Comet Lovejoy Literally Gives Away Alcohol, with No One in Space to Drink It

Comets like to party, too. 

Fabrice Noel via NASA

How’s this for some weekend news — even comets like to party. Researchers in France recently discovered Comet Lovejoy (catalogued as C/2014 Q2) releasing a ton of alcohol into space. You read that right — the same stuff in your pint glasses was just hurtling into the great unknown, about to be drunk by exactly no one.

The scientific stargazers at the Paris Observatory just released a paper in Science Advances that detailed the shock they had when they realized Lovejoy was just giving off massive amounts of ethyl alcohol along with a simple sugar (glycolaldehyde) and 19 other organic molecules in gas released by the comet. This is the first time that scientists have ever found ethyl alcohol in a comet.
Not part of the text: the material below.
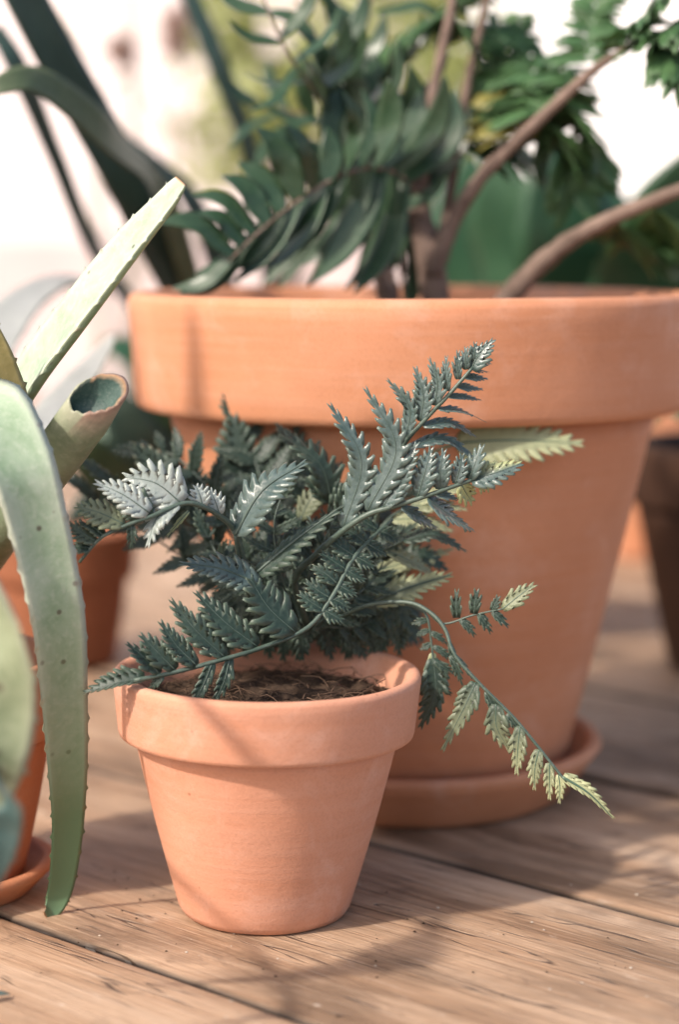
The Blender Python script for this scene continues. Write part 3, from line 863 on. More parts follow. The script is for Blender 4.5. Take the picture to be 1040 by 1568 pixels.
auto_frond([(480, 950, .79), (520, 780, .82), (548, 660, .84), (542, 590, .845)], 52, 6, V((0, -.8, .6)))
auto_frond([(490, 950, .79), (560, 780, .82), (600, 600, .845), (632, 510, .85)], 46, 7, V((-.3, -.7, .6)))
auto_frond([(460, 950, .79), (420, 800, .81), (385, 690, .83), (362, 640, .835)], 58, 6, V((0, -.8, .6)))
auto_frond([(450, 950, .79), (420, 760, .83), (440, 660, .85), (400, 638, .855)], 34, 6, V((0, -.7, .7)), mat='fern_grey')
auto_frond([(470, 950, .785), (470, 820, .79), (480, 720, .80), (445, 672, .80)], 44, 6, V((.2, -.8, .55)))
auto_frond([(450, 950, .785), (350, 790, .80), (270, 700, .82), (205, 690, .83)], 46, 7, V((0, -.75, .65)))
auto_frond([(440, 950, .785), (330, 830, .80), (240, 790, .82), (140, 715, .83)], 42, 7, V((0, -.75, .65)))
auto_frond([(430, 955, .785), (320, 880, .80), (200, 800, .825), (112, 740, .83)], 40, 7, V((0, -.75, .65)))
auto_frond([(500, 950, .79), (560, 860, .81), (600, 740, .83), (640, 620, .84)], 52, 6, V((0, -.75, .65)))
auto_frond([(500, 950, .79), (580, 850, .82), (660, 700, .84), (720, 600, .845)], 44, 7, V((0, -.7, .7)), mat='fern_grey')
auto_frond([(500, 955, .79), (560, 900, .81), (620, 850, .83), (668, 830, .84)], 44, 6, V((0, -.7, .7)), tip=.5)
auto_frond([(480, 955, .775), (470, 890, .765), (500, 820, .762), (530, 760, .765)], 40, 6, V((.1, -.8, .6)))
auto_frond([(470, 955, .775), (430, 880, .768), (420, 800, .768), (440, 740, .772)], 38, 6, V((.1, -.8, .6)))
auto_frond([(460, 955, .775), (400, 900, .77), (340, 860, .775), (310, 800, .785)], 36, 6, V((.1, -.8, .6)))
auto_frond([(480, 960, .775), (520, 930, .772), (570, 890, .775), (600, 830, .785)], 40, 6, V((.1, -.8, .6)))
auto_frond([(490, 960, .78), (540, 960, .785), (580, 950, .79), (610, 975, .80)], 30, 6, V((.1, -.8, .6)))
auto_frond([(470, 960, .78), (450, 900, .80), (440, 840, .82), (430, 780, .83)], 46, 6, V((0, -.8, .6)))
auto_frond([(480, 960, .78), (510, 880, .80), (540, 820, .82), (560, 740, .83)], 46, 6, V((0, -.8, .6)))
auto_frond([(450, 960, .78), (390, 910, .79), (330, 880, .805), (290, 850, .815)], 40, 6, V((0, -.8, .6)))
auto_frond([(450, 960, .78), (370, 850, .80), (330, 760, .82), (290, 730, .83)], 40, 6, V((0, -.8, .6)))


# ------------------------------------------------------------------ aloe
def blade(mb, ctrl, Nh, thick=0.3, conc=0.35, spine=0.0, spine_every=0.012, rings=70, dry_tip=0.0, edge=0.5, two=False, dry0=0.0, tip_end=1.0, seg=9, cap=False, wave=0.0, tipfun=None):
    """fleshy leaf along ctrl = (px, py, depth, full width in px); concave upper face, rounded lower face"""
    c = cr(ctrl, rings)
    pts = [P(a, b, d) for a, b, d, _ in c]
    wid = [max(0.0004, ww * d / F) for _, _, d, ww in c]
    ts = tangents(pts)
    allr = []
    acc, nexts = 0.0, spine_every * rng.uniform(.3, 1)
    for i, (p, T, ww) in enumerate(zip(pts, ts, wid)):
        nh = Nh if not isinstance(Nh, (list,)) else (Nh[0] + (Nh[1] - Nh[0]) * (i / rings))
        T, Sd, Nn = frame(T, nh)
        if i:
            acc += (pts[i] - pts[i - 1]).length
        sp = 0.0
        if spine > 0 and acc >= nexts:
            sp = spine * rng.uniform(.7, 1.2)
            nexts = acc + spine_every * rng.uniform(.75, 1.25)
        hw = ww / 2
        dr = 0.0
        u = i / rings
        if dry_tip and u > 1 - dry_tip:
            dr = min(1, (u - 1 + dry_tip) / dry_tip * 1.6)
        tv = tipfun(u) if tipfun else 0.0
        ring = []
        wv = wave * hw * noise.noise(V((u * 9, 1.7, hw * 10)))
        for j in range(seg + 1):              # upper face, side -1 .. +1
            s = -1 + 2 * j / seg
            z = -conc * hw * thick * (1 - s * s) + wv
            x = s * (hw + (sp if abs(s) > .99 else 0))
            ring.append(mb.add(p + Sd * x + Nn * z + (T * sp * .5 if abs(s) > .99 else V((0, 0, 0))), edge=edge if abs(s) > .99 else (edge * .25 if abs(s) > .75 else 0), dry=max(dr, .5 if sp and abs(s) > .99 and rng.random() < .15 else 0), tip=tv))
        for j in range(1, seg):               # lower face back
            s = 1 - 2 * j / seg
            z = -hw * 2 * thick * (1 - s * s) ** 0.6
            ring.append(mb.add(p + Sd * s * hw + Nn * (z + wv), dry=dr, tip=tv))
        allr.append(ring)
    m = len(allr[0])
    for r0, r1 in zip(allr, allr[1:]):
        for j in range(m):
            mb.cur = (1 if two and j >= seg else 0)
            mb.face(r0[j], r0[(j + 1) % m], r1[(j + 1) % m], r1[j])
    mb.cur = 0
    mb.face(*allr[-1])
    mb.face(*reversed(allr[0]))


aloe = thing('aloe_plant', 'aloe with thick toothed leaves in the pot at the left edge', 'aloe', aloe_base + V((0, 0, 0.085)))
AO = aloe.location.copy()


def aloe_leaf(ctrl, Nh, mats, label, **k):
    mb = MB()
    blade(mb, ctrl, V(Nh).normalized() if not isinstance(Nh, list) else [V(x).normalized() for x in Nh], two=len(mats) > 1, **k)
    o = mb.build('leaf', [M[x] for x in mats], aloe, AO)
    if label:
        o['label'] = label
    return o


def edge_on(a, b):
    n = (P(*b) - P(*a)).cross(sdir).normalized()
    return n if n.y < 0 else -n


# A: straight pale leaf with the cut tip
aloe_leaf([(-80, 900, .81, 110), (-50, 720, .79, 110), (30, 580, .765, 106), (110, 474, .75, 98), (185, 380, .742, 84), (246, 312, .738, 60), (266, 288, .737, 46), (276, 276, .737, 34)],
          (-.46, -.58, .67), ['aloe_pale', 'aloe_green'], 'straight pale leaf with a dry cut tip', thick=.30, conc=.4, spine=.0016, spine_every=.0105, rings=150, dry_tip=.03, edge=.6)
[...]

Comets usually hang out far away from the sun (because, duh, partying at night is better?), but get drawn in closer to the star when there are gravitational changes in the solar system. When they get closer to the sun — and heat — the frozen comets end up releasing gases as they whiz by. That’s how scientists figured out just what Lovejoy was emitting. By looking at the atmospheric trail Lovejoy left behind, researchers were able to identify the microwave frequencies of various molecules — which is when they found the booze, so to speak.

“We found that comet Lovejoy was releasing as much alcohol as in at least 500 bottles of wine every second during its peak activity,” said the Paris Observatory’s Nicolas Biver.


With the discovery of the ethyl alcohol and the simple sugar, scientists are also showing that comets actually have complex molecular makeups. This supports the theory that comets may have contributed to the origins of life on earth.

So let’s all raise a glass (and not pour one out) for Comet Lovejoy, the hardest partying space debris in the galaxy.